(Scripts that build scenes)

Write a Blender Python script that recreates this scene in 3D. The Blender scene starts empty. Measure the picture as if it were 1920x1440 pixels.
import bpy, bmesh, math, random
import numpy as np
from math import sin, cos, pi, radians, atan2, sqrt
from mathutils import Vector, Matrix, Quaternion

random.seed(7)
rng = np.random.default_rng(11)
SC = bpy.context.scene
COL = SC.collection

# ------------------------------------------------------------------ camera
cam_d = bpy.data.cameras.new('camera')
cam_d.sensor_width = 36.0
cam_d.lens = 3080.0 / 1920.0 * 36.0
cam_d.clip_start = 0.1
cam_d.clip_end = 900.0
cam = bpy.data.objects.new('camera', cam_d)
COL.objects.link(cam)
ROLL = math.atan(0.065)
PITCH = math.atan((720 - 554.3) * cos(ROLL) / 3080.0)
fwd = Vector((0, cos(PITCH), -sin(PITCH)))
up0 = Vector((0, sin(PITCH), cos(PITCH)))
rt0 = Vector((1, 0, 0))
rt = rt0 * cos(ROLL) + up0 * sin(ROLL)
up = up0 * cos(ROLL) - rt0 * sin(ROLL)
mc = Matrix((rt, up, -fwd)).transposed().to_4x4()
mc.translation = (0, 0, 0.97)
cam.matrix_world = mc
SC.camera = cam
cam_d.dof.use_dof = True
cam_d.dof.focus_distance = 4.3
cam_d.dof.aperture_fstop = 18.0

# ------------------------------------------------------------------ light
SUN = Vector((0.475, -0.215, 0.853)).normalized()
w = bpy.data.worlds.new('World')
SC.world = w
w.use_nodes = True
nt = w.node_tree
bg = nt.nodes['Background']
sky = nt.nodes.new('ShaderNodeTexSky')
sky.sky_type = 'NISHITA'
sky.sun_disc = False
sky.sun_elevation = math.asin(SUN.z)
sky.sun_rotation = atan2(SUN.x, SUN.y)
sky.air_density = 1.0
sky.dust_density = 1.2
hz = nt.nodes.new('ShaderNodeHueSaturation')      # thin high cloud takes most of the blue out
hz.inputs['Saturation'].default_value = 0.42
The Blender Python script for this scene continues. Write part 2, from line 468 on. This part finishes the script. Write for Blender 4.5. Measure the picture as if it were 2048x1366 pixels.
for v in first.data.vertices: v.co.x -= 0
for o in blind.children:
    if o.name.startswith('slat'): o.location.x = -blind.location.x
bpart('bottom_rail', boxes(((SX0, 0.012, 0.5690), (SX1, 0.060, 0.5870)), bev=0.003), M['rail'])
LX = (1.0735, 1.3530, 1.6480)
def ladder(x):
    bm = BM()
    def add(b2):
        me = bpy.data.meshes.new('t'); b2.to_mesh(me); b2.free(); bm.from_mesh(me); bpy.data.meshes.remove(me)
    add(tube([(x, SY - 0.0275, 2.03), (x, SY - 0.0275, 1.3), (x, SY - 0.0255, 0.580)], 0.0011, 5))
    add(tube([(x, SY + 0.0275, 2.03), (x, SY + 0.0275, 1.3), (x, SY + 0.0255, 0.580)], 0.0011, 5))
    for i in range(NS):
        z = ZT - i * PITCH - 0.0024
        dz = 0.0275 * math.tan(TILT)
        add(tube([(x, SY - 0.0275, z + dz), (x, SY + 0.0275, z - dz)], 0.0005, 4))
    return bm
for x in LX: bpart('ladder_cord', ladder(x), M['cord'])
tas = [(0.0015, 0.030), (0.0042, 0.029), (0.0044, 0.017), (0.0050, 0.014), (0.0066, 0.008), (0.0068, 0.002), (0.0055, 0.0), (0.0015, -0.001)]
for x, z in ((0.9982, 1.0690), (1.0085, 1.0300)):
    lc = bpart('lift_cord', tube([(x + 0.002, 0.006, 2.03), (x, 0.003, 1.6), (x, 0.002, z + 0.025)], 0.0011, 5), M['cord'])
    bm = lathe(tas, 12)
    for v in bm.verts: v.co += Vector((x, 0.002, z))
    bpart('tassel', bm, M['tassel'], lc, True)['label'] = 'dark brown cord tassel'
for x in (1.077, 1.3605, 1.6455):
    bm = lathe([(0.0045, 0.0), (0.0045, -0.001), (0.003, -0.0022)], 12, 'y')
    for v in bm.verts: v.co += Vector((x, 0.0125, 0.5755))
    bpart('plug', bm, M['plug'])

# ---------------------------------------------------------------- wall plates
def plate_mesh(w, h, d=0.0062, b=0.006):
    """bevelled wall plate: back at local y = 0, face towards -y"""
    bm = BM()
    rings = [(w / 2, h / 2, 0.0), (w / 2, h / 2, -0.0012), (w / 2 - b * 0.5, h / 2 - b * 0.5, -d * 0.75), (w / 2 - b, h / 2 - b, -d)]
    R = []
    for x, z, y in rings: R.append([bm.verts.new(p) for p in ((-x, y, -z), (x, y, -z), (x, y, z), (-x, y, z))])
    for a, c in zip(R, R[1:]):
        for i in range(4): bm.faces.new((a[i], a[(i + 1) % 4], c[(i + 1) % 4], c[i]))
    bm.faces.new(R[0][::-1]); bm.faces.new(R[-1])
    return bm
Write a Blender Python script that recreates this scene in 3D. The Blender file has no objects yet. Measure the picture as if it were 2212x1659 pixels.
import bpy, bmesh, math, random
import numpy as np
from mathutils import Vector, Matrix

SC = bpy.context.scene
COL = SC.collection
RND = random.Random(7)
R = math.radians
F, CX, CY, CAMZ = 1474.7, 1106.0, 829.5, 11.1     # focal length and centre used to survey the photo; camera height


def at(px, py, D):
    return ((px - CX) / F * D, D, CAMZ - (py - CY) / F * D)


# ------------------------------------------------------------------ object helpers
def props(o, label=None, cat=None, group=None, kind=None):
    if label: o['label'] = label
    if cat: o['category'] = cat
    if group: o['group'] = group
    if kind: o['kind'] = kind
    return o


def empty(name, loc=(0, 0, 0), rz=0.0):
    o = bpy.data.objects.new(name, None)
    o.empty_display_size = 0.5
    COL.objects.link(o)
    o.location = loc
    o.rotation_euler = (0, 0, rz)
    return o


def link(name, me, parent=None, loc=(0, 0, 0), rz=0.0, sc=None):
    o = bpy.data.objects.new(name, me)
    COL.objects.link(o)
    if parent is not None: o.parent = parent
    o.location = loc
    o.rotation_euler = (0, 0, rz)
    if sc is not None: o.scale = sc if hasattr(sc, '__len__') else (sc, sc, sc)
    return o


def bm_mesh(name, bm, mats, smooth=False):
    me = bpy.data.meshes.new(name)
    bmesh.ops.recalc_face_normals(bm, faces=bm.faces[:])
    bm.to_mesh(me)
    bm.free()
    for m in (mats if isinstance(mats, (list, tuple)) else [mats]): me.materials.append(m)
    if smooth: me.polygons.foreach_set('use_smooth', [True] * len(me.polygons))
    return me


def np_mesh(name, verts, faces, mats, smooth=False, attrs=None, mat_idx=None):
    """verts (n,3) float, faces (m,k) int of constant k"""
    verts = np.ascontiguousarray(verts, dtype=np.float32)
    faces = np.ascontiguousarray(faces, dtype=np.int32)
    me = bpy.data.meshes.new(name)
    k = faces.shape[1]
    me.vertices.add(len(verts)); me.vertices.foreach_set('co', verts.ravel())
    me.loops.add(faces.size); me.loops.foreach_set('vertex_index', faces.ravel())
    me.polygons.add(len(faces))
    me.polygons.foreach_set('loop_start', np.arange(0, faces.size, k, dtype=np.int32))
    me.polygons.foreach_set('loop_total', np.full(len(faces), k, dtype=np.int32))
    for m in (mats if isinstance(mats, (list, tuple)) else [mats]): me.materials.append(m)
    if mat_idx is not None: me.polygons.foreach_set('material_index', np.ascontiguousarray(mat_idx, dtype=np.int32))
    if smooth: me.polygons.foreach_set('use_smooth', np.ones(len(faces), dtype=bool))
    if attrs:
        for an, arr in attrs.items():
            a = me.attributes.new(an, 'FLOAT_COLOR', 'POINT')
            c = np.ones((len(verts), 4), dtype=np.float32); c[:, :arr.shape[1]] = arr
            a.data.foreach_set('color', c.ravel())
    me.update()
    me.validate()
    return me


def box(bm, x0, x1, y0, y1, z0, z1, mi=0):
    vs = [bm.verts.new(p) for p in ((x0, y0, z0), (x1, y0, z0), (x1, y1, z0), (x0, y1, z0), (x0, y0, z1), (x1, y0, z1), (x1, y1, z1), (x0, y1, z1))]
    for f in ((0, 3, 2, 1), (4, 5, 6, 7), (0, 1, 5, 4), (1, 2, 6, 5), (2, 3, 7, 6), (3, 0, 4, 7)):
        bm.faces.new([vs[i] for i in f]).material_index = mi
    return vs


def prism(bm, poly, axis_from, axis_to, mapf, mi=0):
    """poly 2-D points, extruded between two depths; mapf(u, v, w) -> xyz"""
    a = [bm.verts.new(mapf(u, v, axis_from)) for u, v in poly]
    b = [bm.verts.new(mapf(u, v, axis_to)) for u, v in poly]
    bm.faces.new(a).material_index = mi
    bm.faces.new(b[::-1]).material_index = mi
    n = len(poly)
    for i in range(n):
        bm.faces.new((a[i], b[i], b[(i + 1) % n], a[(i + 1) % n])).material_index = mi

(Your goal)
Copy each line that contains the word "objects".

(Solved exercise)
cam = bpy.data.objects.new('camera', cam_d)
COL.objects.link(cam)
Write a Blender Python script that recreates this scene in 3D. The Blender file has no objects yet. Measure the picture as if it were 2212x1659 pixels.
    o = bpy.data.objects.new(name, None)
    COL.objects.link(o)
    o = bpy.data.objects.new(name, me)
    COL.objects.link(o)